EDITORIALS

Ohio’s choice on prisons

Another costly and futile state prison-building boom would serve neither economic nor public-safety interests

10/27/2013

Until now, Gary Mohr, the director of the Ohio Department of Rehabilitation and Correction, has flown under the radar. An appointee of Gov. John Kasich, Mr. Mohr, before he became corrections chief nearly three years ago, spent time as a consultant for private prisons, an industry not known for its progressive stands on corrections policies.

Nor have Mr. Mohr’s views on broad policy matters been widely known, despite decades of public service in Ohio. The state’s 28 prisons now hold more than 50,000 inmates, 30 percent above capacity. The director has spent the past year grappling with a growing population and crowding crisis, aggravated by budget pressures that restrict efforts to increase resources and personnel in a prison system that already costs $1.5 billion a year.
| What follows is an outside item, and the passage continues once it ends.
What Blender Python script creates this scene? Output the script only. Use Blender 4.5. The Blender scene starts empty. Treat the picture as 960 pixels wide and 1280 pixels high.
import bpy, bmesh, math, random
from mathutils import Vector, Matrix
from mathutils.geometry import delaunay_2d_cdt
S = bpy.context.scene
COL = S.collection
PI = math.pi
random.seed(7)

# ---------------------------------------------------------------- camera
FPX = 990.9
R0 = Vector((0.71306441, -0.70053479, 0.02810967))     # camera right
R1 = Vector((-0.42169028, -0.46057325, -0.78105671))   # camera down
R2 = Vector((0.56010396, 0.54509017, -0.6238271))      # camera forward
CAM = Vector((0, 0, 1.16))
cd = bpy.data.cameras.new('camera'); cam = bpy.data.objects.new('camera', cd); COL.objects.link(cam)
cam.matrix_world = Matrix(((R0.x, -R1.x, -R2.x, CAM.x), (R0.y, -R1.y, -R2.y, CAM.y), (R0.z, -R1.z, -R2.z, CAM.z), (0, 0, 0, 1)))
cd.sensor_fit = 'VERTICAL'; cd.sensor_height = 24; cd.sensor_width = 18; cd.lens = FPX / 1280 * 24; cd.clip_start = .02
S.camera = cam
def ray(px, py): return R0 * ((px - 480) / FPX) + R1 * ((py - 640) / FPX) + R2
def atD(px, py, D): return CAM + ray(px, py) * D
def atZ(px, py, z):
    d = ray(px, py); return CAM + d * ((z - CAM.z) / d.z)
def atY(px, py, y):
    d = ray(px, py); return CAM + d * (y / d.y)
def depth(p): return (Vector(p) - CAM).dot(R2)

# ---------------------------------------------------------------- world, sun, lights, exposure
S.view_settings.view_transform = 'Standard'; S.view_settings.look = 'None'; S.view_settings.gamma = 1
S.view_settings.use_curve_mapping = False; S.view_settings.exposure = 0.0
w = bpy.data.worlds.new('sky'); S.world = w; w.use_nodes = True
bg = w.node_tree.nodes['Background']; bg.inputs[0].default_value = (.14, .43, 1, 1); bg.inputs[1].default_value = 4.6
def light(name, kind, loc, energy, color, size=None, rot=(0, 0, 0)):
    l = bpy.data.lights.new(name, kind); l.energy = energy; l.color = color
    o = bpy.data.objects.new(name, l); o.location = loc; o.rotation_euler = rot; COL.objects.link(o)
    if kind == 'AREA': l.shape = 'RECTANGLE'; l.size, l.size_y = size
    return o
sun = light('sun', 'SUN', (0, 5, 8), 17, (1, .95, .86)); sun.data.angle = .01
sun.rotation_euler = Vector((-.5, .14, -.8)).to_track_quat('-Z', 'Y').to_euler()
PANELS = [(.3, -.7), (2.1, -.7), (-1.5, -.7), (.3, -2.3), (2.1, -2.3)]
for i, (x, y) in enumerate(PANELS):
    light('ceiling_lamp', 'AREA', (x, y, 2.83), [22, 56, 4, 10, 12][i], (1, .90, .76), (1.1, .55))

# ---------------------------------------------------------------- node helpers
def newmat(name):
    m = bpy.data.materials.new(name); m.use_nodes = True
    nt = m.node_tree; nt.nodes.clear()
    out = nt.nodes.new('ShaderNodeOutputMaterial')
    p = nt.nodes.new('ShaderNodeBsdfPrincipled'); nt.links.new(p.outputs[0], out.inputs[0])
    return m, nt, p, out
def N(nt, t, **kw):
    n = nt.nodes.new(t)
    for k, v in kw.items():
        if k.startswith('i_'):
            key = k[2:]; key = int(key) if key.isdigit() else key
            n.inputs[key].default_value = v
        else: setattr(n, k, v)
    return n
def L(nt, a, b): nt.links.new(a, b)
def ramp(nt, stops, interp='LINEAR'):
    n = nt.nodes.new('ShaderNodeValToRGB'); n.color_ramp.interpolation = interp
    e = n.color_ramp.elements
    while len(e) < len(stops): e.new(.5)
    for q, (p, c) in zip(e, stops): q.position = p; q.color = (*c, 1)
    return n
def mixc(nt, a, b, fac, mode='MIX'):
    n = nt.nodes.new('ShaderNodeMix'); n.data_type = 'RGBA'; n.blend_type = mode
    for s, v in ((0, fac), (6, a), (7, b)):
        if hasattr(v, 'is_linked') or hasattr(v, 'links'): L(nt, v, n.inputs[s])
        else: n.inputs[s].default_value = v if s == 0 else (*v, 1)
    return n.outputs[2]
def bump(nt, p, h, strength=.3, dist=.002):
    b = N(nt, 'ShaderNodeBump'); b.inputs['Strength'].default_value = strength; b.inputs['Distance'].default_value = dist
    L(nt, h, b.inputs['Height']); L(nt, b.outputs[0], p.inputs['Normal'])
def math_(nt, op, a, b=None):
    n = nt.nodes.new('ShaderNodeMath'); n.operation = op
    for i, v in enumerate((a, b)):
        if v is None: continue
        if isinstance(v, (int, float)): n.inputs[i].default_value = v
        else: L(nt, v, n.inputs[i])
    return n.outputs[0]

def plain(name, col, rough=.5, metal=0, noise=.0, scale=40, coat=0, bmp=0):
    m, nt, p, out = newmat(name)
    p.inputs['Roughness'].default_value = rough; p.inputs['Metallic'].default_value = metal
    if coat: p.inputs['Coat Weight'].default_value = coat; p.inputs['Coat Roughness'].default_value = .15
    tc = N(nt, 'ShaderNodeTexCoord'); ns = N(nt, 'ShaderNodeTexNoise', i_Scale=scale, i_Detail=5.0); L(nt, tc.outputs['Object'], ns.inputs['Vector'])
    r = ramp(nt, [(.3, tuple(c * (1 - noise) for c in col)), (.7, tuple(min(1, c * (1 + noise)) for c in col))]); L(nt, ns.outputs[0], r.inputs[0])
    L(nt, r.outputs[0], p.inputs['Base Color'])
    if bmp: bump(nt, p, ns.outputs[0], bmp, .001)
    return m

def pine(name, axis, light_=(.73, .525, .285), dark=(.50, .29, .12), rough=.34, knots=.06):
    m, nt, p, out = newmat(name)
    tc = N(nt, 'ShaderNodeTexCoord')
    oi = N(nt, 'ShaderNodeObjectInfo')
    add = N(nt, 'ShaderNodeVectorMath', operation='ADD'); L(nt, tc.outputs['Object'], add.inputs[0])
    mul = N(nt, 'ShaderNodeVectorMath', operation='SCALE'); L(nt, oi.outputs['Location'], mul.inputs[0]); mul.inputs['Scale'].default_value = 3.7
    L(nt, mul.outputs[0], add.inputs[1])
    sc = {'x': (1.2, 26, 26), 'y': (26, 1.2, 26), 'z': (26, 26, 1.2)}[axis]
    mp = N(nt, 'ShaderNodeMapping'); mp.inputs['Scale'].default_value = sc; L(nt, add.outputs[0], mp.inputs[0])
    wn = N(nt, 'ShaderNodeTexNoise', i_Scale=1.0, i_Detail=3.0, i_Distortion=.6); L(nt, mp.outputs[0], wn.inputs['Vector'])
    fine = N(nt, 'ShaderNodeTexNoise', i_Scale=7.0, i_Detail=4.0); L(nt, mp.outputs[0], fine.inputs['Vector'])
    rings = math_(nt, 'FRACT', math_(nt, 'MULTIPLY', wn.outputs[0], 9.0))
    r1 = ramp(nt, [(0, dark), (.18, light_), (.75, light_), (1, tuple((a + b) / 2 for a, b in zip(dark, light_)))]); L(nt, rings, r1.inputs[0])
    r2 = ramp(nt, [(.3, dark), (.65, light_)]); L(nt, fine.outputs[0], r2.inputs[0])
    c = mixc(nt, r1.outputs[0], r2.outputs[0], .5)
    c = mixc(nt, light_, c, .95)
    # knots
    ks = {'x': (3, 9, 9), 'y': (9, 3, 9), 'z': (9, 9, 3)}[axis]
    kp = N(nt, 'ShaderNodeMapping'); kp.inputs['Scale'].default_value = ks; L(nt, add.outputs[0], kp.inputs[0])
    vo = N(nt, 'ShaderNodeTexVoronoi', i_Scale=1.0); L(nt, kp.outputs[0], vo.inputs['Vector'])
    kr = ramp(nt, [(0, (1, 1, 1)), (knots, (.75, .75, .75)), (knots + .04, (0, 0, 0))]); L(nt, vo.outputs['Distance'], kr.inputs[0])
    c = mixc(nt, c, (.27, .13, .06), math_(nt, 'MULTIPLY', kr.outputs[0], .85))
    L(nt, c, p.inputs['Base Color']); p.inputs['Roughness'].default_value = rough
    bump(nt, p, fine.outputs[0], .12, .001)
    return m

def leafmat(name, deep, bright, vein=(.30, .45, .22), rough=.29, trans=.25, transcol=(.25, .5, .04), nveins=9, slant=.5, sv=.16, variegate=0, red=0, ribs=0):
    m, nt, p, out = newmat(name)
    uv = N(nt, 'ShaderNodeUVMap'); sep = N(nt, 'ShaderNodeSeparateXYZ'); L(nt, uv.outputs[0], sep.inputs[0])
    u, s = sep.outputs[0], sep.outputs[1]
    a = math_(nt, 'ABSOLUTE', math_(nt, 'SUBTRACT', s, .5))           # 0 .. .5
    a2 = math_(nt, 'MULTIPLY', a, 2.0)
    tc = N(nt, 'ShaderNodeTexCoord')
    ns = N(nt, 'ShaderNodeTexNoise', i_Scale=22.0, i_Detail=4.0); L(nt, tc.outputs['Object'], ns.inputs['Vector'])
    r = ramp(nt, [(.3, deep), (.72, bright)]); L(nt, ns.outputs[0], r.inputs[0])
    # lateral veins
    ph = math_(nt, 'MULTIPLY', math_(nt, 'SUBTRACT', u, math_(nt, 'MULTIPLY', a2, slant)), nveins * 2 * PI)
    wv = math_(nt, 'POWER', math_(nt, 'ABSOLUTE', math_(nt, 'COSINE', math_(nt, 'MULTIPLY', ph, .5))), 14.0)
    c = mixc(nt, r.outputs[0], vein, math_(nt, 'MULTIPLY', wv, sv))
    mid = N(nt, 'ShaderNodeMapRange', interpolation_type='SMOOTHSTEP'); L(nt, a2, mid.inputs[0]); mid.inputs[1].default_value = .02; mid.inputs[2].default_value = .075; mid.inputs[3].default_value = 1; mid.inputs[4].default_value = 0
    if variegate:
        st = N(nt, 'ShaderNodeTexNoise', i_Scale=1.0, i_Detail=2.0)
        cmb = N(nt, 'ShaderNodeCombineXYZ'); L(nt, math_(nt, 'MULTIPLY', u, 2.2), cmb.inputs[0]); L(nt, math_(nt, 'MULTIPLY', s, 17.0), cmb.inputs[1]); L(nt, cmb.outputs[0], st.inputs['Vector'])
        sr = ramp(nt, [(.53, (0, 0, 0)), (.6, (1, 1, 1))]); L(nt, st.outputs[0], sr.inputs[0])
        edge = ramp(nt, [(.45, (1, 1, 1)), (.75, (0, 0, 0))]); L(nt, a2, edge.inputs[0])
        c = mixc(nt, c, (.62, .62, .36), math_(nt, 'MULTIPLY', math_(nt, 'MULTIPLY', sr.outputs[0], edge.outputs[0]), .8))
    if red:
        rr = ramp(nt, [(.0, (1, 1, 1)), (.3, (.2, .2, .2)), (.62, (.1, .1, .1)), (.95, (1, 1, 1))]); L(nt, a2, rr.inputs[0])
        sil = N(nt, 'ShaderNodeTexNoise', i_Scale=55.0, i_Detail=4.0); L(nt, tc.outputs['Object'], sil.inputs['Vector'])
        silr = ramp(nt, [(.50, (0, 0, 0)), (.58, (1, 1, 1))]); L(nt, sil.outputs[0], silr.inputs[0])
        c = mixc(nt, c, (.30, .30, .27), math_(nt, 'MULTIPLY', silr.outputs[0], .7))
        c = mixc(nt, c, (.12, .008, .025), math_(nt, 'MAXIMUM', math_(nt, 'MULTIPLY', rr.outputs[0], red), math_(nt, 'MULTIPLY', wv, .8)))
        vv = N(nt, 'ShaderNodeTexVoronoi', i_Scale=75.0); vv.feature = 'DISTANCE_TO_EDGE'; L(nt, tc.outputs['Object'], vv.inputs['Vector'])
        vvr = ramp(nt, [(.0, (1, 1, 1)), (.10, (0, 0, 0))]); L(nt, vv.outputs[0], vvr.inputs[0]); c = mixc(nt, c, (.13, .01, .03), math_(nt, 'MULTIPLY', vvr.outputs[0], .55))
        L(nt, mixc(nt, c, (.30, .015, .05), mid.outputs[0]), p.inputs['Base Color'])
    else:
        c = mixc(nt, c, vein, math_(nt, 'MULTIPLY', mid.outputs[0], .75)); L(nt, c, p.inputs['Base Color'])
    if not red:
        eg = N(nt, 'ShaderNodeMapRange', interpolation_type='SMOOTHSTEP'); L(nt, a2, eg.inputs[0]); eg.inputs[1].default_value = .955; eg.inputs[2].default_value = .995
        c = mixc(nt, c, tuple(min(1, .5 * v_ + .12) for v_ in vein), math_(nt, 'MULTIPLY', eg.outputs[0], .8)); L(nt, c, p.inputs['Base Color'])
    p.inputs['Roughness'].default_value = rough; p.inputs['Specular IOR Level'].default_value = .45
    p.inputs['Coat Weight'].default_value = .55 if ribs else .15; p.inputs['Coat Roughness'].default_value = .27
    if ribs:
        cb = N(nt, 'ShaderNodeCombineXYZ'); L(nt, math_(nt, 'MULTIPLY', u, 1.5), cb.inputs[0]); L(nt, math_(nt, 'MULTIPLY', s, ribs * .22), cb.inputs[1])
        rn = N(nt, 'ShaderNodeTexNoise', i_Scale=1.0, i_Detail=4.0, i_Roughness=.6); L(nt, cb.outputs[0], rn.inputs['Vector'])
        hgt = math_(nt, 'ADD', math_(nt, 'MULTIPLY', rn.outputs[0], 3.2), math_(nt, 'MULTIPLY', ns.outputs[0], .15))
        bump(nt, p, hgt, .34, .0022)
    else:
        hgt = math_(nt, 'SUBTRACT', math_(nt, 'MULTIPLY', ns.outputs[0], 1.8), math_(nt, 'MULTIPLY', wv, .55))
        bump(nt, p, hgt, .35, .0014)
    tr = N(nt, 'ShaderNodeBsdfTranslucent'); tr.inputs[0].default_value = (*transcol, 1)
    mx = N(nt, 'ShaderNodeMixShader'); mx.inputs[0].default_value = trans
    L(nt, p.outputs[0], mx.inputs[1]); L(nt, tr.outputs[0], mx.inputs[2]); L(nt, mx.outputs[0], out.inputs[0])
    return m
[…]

Click here to read more Blade editorials.

In an extraordinarily candid interview this month with The Blade’s editorial page, Mr. Mohr laid out a progressive agenda to manage Ohio’s prison population and alleviate crowding. It includes smart-sentencing reforms, alternatives to incarceration for some nonviolent offenders, and programs aimed at preparing inmates for life after prison.

These changes would not only promote public safety, but also cost far less than a futile race to incarcerate.

Mr. Mohr rejected building more prisons, even suggesting that he would resign if that’s the direction Ohio takes. A prison can cost $30 million a year to run, with each inmate costing about $25,000 a year to incarcerate. The most effective way to control the corrections budget is to manage the population.

Here and around the country, tough and inflexible sentencing policies have quadrupled prison populations over the past 35 years, with no demonstrated effect on crime rates. Once they are built, prisons become almost impossible to close, as communities and politicians view them as recession-proof providers of good-paying jobs.

Diverting more low-level offenders from prison makes sense and could make an enormous difference. Nearly 45 percent of the more than 20,000 people a year who go to prison in Ohio serve less than a year.

As Mr. Mohr points out, that is not enough time to do anything constructive to make them productive citizens. Placing them in shorter but more intensive programs would not only ensure better outcomes but also cost less.

At the same time, expanding so-called reintegration centers for some probation and parole violators could drastically reduce the number of offenders who return to prison on technical violations — infractions that break supervision rules but not the law.

Mr. Mohr does not advance these ideas lightly. He stresses evidence-based initiatives with demonstrated results.

Under Mr. Mohr, the department has made rehabilitation a core part of its mission. So far, the results are encouraging: The recidivism rate has dropped to a record low 28.7 percent.

That means fewer offenders committing crimes and returning to prison, and more of them finding jobs, paying taxes, and supporting their families. The success stories of the more than 70 percent of inmates who leave prison for good aren’t often heard or told, but they happen every day.

Some of Mr. Mohr’s initiatives will take time to pay off. They require a front-end investment that shortsighted politicians are reluctant to make. But building prisons also requires an enormous initial investment, with no cost savings later.

Whether the General Assembly will give Mr. Mohr’s initiatives a chance, or plow ahead with building more prisons, will depend partly on whether Mr. Kasich has the courage and foresight to back them. Many of the most vociferous critics of reform will likely come from the governor’s own Republican Party.

Ohio can continue the failed corrections policies of the past. Or it can move forward with sensible, safe ways to manage its prison population and provide opportunities for change to inmates who want to become productive citizens.